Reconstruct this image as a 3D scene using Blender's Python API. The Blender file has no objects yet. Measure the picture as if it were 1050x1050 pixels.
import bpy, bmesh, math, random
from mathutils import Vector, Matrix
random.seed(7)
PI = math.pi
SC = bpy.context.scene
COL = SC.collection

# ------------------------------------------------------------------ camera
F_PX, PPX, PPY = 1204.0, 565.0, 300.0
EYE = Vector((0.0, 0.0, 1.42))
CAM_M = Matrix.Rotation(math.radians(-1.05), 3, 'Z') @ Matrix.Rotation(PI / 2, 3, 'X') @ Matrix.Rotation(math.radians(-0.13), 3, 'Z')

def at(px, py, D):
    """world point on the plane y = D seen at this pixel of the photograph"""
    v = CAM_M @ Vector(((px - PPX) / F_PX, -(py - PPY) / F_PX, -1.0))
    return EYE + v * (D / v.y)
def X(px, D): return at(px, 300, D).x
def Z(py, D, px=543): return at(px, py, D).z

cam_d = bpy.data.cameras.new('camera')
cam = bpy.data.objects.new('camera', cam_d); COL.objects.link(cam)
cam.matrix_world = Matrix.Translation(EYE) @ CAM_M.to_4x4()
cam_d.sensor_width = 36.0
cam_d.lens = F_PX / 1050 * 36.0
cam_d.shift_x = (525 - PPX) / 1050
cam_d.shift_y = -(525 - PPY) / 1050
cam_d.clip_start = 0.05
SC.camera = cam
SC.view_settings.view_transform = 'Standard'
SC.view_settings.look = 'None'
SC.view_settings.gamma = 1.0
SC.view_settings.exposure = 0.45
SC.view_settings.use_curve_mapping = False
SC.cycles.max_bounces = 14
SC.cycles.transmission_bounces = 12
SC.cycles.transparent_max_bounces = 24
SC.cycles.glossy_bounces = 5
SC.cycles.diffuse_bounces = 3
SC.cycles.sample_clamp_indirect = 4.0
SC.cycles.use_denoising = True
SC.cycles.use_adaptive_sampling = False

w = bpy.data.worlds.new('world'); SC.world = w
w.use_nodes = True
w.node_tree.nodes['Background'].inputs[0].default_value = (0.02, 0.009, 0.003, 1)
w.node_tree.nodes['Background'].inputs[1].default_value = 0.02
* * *
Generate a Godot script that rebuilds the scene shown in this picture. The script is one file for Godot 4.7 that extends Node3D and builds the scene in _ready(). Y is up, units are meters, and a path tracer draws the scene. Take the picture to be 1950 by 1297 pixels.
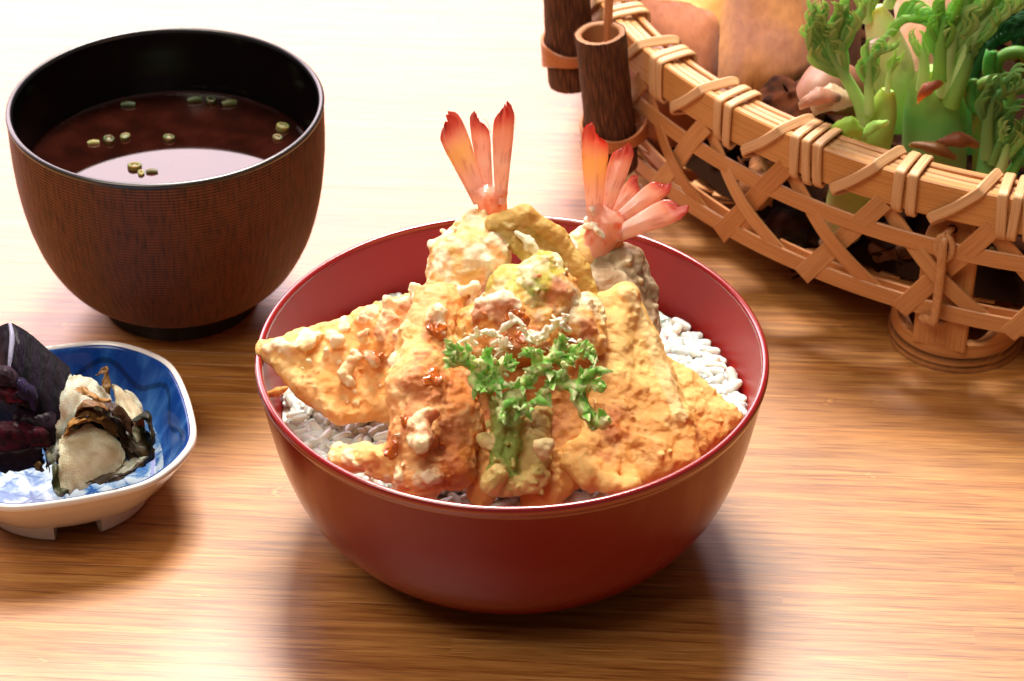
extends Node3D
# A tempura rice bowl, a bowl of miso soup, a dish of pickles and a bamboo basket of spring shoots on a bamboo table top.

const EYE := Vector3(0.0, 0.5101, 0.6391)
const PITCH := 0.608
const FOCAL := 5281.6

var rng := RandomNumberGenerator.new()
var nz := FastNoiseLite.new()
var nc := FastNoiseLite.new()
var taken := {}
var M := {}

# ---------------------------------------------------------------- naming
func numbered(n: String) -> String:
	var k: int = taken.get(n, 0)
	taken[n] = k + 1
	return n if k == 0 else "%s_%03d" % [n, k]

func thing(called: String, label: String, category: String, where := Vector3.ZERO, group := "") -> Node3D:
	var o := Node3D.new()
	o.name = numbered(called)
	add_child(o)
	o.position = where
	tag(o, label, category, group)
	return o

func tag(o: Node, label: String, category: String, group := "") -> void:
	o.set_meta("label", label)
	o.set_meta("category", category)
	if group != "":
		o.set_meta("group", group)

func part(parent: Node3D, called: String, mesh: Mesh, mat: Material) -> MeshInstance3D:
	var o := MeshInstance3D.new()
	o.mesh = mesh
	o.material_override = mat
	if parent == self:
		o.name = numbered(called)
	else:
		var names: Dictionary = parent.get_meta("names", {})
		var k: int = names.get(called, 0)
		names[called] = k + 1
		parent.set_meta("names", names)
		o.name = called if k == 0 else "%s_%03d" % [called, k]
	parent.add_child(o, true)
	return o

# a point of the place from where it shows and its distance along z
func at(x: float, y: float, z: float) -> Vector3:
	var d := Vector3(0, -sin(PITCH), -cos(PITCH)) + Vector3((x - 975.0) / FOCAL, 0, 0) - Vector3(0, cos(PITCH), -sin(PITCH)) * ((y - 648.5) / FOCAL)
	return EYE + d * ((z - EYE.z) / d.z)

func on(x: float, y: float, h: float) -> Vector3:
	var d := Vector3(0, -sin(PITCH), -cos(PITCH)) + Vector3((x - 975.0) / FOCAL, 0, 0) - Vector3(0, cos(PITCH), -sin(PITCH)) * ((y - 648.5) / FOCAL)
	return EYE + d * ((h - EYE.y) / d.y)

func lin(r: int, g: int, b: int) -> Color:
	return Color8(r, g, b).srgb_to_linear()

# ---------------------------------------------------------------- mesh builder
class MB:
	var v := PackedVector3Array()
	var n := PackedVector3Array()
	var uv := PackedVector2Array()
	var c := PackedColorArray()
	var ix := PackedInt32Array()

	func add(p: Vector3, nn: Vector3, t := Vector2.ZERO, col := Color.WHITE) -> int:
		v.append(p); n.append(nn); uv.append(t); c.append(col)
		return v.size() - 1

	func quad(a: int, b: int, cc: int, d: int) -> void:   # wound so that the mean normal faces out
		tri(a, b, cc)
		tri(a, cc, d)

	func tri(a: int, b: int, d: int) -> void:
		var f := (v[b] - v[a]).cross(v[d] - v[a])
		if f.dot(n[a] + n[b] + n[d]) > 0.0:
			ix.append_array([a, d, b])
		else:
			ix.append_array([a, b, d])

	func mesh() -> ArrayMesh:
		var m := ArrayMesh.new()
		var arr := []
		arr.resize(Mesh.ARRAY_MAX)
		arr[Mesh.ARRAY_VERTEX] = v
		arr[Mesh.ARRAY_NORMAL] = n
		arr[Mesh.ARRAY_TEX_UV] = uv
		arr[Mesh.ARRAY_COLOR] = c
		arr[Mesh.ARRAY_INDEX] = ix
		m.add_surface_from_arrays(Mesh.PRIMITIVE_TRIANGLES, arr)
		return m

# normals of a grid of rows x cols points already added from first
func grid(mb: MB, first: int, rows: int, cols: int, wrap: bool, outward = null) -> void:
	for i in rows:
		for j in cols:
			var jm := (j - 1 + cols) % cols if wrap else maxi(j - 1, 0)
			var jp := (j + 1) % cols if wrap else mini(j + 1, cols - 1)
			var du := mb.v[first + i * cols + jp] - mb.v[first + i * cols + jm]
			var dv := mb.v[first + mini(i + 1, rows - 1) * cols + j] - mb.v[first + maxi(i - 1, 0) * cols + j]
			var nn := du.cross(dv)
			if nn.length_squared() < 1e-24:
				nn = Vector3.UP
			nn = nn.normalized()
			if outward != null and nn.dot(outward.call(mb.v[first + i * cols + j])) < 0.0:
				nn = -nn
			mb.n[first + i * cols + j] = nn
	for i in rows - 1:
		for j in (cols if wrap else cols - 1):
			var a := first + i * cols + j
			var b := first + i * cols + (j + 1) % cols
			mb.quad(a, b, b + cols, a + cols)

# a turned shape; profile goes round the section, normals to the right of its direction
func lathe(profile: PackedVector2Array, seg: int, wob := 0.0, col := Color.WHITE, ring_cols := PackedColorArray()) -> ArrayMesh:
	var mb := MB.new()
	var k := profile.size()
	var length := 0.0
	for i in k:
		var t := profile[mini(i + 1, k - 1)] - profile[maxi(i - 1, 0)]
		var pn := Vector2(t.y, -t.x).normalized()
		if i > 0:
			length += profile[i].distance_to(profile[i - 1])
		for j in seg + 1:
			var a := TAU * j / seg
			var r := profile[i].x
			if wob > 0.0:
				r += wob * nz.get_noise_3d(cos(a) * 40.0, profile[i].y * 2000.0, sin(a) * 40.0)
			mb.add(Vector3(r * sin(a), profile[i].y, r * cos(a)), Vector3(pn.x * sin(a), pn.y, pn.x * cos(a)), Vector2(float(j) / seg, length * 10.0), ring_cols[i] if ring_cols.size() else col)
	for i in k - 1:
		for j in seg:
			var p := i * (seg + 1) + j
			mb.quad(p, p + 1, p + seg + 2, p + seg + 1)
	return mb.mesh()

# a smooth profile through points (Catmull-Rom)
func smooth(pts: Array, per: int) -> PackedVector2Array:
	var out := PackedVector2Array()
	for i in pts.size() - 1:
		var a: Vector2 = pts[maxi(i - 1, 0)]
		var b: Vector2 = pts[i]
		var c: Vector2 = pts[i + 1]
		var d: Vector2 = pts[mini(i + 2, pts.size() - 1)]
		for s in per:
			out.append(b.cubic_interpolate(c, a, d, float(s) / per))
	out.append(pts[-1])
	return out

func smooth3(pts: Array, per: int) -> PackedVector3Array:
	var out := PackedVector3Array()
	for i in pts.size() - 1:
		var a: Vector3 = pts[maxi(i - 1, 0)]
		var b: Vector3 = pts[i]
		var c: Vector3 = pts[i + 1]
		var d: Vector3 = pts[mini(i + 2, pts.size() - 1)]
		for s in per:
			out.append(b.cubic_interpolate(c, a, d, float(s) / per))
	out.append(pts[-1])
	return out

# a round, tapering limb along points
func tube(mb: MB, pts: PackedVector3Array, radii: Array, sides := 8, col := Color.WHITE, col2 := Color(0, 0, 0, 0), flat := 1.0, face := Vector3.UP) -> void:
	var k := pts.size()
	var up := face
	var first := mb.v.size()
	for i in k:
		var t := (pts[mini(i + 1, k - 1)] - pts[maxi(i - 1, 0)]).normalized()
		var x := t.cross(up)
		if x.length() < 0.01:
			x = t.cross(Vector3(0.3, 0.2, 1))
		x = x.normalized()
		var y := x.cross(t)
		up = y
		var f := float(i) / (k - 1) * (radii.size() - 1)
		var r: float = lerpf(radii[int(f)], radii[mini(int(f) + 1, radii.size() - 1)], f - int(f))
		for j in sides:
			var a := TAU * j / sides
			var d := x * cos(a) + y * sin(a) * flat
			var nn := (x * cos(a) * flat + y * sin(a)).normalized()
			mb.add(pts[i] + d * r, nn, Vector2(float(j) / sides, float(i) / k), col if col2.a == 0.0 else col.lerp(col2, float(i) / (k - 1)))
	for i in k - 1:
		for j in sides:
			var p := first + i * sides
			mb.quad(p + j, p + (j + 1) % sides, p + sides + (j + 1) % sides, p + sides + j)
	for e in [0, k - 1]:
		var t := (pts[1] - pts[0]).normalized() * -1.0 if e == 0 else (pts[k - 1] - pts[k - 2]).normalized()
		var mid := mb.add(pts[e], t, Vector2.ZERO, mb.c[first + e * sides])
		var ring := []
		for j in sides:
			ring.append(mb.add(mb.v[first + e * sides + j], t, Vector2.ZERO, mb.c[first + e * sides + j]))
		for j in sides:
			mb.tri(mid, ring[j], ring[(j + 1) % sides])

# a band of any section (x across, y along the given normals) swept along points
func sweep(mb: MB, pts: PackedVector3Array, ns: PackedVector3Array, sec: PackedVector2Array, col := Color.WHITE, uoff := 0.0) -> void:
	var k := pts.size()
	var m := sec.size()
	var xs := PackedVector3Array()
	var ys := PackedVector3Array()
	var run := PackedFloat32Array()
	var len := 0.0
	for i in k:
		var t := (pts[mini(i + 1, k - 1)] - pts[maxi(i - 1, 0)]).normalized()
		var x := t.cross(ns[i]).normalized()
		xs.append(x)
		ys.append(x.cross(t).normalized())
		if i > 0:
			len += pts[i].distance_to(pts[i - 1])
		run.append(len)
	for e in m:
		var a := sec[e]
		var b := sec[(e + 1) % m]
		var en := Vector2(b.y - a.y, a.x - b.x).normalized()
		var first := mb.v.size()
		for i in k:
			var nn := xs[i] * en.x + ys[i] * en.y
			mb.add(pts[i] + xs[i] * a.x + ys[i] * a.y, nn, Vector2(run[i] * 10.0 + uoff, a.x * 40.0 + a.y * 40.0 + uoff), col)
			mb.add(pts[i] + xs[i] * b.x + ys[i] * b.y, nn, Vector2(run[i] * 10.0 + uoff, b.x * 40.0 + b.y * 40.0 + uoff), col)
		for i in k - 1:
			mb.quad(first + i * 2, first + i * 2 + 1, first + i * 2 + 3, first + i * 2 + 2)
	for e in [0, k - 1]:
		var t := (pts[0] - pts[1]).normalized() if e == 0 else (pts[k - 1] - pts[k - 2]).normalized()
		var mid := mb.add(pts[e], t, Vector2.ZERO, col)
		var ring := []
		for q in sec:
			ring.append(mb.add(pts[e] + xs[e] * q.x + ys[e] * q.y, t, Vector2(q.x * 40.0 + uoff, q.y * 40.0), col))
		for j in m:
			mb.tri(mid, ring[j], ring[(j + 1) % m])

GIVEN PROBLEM
Extract, word for word, the line containing "Reconstruct this image", the line containing "def Z(py, D, px=543): return at(px, py, D).z", and every line between them.

RESULT FOR THIS EXERCISE
Reconstruct this image as a 3D scene using Blender's Python API. The Blender file has no objects yet. Measure the picture as if it were 1050x1050 pixels.
import bpy, bmesh, math, random
from mathutils import Vector, Matrix
random.seed(7)
PI = math.pi
SC = bpy.context.scene
COL = SC.collection

# ------------------------------------------------------------------ camera
F_PX, PPX, PPY = 1204.0, 565.0, 300.0
EYE = Vector((0.0, 0.0, 1.42))
CAM_M = Matrix.Rotation(math.radians(-1.05), 3, 'Z') @ Matrix.Rotation(PI / 2, 3, 'X') @ Matrix.Rotation(math.radians(-0.13), 3, 'Z')

def at(px, py, D):
    """world point on the plane y = D seen at this pixel of the photograph"""
    v = CAM_M @ Vector(((px - PPX) / F_PX, -(py - PPY) / F_PX, -1.0))
    return EYE + v * (D / v.y)
def X(px, D): return at(px, 300, D).x
def Z(py, D, px=543): return at(px, py, D).z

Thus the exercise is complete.